Write the number of lines holding the word "part", and nothing else.

▼

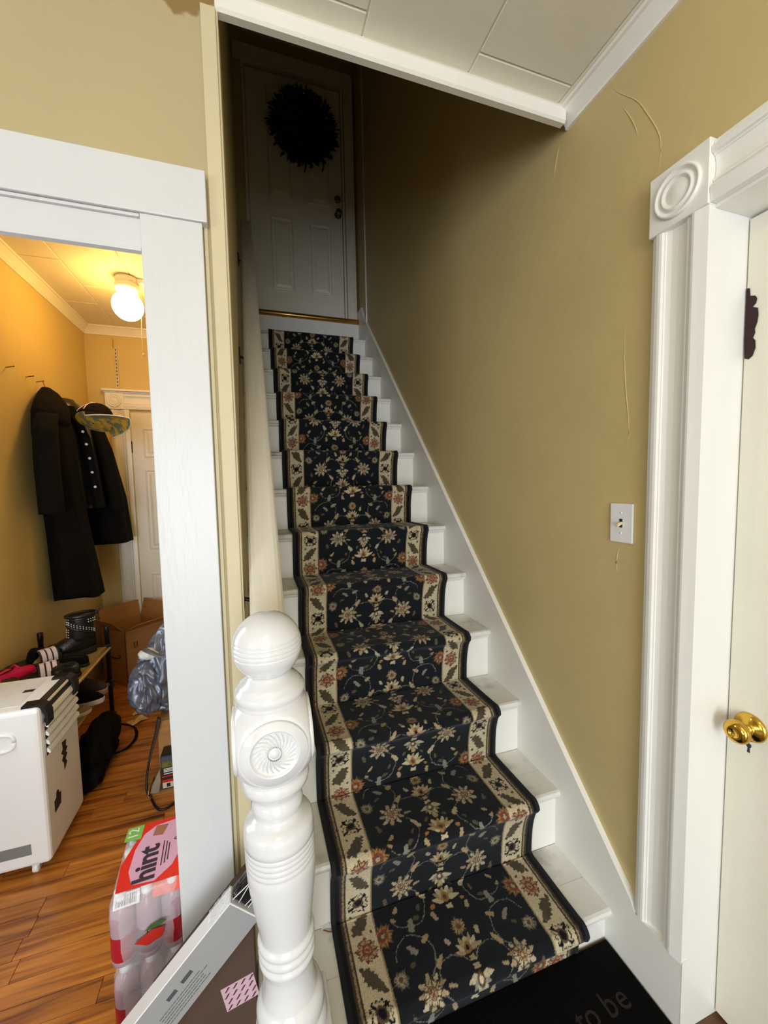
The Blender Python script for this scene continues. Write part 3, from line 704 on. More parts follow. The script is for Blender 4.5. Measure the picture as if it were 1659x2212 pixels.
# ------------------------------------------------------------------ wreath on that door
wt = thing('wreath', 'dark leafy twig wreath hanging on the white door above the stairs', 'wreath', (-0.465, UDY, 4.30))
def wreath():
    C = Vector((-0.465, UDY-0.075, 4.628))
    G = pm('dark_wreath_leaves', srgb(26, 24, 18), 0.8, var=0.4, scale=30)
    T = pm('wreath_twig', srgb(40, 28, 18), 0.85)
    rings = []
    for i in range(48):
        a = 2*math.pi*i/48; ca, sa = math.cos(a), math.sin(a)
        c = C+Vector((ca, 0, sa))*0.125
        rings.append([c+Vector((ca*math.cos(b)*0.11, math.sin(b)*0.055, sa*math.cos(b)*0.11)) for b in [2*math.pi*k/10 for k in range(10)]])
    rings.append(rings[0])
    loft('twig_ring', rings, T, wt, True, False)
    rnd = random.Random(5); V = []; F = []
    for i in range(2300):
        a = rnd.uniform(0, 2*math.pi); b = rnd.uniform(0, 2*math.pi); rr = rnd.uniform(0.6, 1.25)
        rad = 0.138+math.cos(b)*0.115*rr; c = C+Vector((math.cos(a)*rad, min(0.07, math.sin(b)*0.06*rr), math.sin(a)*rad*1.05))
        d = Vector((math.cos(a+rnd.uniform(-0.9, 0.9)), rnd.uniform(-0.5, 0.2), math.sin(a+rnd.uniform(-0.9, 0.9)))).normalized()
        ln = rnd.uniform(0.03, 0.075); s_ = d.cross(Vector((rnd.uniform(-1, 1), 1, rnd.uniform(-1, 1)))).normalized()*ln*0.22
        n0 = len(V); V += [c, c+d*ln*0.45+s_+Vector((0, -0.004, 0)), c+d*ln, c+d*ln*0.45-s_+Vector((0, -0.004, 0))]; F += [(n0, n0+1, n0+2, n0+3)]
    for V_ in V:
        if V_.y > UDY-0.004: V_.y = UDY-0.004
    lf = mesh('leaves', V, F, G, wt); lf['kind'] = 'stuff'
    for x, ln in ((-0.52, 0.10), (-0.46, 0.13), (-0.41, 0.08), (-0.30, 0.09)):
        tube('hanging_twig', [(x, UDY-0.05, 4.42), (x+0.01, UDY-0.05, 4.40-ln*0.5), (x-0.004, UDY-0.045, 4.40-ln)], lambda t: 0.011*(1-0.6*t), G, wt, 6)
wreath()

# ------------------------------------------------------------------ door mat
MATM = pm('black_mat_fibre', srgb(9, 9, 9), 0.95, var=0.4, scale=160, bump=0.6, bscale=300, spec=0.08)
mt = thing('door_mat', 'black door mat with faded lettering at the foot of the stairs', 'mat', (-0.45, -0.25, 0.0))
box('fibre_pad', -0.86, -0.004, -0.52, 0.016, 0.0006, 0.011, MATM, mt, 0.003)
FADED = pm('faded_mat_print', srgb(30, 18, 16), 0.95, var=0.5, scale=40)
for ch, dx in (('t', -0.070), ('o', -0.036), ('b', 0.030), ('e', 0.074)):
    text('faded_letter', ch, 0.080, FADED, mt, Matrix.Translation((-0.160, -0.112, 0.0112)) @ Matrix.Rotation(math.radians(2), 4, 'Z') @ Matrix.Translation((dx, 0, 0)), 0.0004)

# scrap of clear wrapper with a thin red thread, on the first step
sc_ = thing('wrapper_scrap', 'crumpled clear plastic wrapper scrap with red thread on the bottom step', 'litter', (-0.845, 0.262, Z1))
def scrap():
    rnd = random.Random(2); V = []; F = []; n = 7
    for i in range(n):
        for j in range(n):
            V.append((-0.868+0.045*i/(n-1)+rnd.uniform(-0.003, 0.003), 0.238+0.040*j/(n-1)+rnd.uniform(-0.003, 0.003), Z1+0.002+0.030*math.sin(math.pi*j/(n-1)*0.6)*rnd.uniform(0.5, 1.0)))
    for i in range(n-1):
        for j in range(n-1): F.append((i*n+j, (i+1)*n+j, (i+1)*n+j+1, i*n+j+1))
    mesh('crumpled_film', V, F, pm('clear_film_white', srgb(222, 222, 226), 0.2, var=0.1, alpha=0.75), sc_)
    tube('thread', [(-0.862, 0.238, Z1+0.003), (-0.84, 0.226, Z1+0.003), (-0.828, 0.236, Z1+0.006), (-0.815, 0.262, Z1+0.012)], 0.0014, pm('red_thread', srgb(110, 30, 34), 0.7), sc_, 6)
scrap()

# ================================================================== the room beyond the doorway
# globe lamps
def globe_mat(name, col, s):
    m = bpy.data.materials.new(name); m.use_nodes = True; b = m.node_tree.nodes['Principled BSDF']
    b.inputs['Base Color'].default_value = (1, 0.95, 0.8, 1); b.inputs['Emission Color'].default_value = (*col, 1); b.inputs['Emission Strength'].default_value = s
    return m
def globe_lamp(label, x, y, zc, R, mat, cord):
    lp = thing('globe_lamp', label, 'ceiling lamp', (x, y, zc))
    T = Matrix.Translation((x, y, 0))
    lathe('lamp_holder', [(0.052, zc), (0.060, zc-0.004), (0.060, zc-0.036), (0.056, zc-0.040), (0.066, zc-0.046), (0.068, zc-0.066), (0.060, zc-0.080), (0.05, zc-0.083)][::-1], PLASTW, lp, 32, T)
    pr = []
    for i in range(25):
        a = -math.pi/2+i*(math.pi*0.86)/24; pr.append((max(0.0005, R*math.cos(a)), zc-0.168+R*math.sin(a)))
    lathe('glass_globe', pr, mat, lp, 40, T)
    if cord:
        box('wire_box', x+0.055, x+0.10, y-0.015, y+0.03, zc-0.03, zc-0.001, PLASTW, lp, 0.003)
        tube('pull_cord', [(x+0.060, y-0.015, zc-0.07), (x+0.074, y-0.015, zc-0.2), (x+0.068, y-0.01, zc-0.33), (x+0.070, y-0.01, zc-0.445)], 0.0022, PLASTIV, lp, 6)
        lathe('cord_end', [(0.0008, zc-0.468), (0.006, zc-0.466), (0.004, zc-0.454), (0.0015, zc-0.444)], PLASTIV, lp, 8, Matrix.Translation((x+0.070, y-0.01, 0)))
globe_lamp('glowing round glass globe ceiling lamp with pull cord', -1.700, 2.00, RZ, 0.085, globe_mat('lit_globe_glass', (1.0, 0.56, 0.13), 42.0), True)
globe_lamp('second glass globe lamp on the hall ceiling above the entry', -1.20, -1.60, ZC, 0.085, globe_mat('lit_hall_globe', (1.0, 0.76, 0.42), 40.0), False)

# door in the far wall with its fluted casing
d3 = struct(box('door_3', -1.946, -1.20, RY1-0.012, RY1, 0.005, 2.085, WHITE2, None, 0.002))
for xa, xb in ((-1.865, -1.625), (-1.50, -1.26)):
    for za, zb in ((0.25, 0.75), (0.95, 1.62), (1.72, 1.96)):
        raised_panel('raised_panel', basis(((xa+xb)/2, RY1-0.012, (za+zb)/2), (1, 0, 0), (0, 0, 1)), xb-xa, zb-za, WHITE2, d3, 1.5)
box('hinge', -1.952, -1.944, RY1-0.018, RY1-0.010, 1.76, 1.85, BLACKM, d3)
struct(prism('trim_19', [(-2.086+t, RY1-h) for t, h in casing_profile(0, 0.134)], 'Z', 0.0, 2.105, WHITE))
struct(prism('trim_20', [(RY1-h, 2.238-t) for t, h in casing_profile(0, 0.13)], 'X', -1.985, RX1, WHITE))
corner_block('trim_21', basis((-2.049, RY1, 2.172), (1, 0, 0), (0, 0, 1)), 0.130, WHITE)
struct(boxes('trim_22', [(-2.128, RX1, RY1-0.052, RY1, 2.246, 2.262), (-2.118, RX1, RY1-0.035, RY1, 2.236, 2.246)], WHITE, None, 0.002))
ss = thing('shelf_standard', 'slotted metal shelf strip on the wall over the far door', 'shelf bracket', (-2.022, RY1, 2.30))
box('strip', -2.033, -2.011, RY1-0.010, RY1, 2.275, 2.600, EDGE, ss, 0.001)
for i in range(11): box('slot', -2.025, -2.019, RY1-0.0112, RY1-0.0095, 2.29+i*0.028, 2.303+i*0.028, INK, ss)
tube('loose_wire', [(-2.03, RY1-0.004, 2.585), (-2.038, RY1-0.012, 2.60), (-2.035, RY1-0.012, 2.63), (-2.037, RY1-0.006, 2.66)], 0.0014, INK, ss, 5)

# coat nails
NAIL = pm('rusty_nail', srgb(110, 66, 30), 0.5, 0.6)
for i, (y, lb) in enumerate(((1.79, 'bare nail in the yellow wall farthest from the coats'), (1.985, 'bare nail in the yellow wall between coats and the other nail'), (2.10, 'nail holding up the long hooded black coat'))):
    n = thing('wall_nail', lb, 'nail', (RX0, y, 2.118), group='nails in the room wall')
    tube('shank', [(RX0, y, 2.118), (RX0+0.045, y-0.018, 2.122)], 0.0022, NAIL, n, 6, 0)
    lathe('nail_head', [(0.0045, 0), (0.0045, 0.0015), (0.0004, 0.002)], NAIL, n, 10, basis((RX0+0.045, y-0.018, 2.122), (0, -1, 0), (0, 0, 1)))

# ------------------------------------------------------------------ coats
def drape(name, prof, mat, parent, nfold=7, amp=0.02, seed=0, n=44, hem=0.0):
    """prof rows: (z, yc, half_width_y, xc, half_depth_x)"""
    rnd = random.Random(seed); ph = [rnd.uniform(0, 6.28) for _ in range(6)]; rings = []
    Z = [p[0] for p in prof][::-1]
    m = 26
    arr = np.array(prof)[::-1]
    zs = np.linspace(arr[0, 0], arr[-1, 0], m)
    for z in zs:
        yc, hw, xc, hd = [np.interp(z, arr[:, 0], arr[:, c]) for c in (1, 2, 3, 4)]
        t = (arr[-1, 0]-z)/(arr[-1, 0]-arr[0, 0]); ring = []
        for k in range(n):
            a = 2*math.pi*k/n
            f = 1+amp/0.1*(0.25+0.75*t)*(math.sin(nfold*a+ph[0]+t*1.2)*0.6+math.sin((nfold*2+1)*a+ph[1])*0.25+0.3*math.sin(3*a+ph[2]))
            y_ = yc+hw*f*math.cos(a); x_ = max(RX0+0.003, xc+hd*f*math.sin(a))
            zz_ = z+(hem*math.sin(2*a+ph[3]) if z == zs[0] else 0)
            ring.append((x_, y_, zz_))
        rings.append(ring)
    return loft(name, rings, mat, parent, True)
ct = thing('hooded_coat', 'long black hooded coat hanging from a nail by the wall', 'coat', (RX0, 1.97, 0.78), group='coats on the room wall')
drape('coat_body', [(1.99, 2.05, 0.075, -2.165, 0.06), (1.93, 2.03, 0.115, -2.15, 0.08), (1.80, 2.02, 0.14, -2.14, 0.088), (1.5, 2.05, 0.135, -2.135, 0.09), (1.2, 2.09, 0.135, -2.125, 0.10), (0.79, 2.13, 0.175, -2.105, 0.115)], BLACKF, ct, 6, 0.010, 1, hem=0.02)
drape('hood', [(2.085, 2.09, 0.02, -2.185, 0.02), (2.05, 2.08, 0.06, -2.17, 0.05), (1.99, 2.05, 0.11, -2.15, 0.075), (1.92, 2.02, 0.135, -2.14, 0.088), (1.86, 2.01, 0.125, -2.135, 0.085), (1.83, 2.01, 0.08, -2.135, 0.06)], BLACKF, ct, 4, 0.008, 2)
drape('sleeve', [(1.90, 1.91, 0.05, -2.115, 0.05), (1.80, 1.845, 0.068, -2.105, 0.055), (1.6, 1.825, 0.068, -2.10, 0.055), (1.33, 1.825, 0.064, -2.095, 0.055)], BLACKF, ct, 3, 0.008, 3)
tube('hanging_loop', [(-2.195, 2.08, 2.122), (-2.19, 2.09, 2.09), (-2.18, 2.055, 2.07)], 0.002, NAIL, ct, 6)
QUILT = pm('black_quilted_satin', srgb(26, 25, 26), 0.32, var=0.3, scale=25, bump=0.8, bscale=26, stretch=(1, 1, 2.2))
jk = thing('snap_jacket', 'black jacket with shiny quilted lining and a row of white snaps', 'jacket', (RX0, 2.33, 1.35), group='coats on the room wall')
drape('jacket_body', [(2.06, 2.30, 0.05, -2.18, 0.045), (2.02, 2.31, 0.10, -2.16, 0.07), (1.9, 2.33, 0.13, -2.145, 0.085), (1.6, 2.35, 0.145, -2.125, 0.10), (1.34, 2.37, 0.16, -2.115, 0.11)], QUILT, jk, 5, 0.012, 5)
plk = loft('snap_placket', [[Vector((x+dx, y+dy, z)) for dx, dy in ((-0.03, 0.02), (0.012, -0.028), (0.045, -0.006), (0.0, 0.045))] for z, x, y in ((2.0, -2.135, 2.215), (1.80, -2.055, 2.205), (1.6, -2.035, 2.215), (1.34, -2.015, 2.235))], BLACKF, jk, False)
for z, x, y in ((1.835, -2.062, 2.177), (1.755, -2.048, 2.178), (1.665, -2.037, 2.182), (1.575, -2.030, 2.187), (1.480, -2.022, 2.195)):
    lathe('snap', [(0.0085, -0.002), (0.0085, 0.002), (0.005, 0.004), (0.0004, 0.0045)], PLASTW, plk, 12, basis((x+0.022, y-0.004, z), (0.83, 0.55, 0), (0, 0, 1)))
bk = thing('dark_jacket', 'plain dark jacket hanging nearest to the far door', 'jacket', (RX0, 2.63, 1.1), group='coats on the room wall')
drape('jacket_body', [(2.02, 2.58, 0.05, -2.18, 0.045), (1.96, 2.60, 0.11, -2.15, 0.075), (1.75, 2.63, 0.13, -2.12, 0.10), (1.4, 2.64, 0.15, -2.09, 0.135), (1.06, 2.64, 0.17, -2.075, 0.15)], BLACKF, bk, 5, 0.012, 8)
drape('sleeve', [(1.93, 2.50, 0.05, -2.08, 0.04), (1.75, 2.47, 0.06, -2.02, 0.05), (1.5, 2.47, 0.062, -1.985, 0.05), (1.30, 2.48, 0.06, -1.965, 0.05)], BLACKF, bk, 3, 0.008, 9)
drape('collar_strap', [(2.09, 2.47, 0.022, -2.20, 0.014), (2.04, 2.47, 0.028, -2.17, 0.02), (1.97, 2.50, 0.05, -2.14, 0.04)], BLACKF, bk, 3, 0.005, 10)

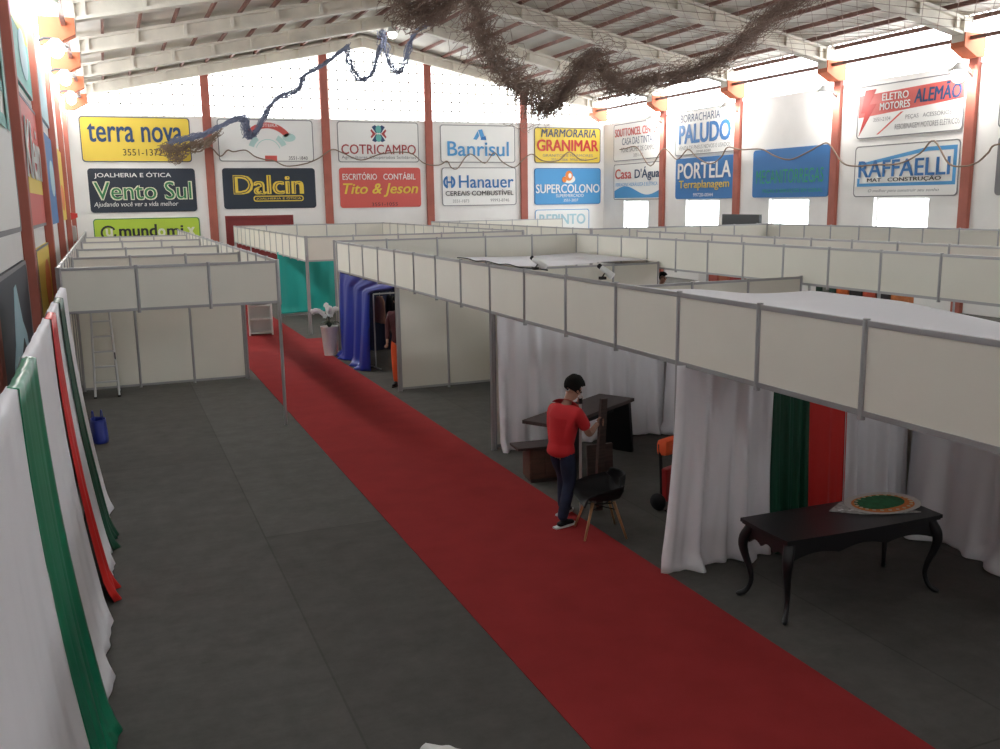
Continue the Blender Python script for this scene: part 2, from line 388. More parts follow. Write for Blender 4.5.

▲

- SOLVED EXERCISE: 2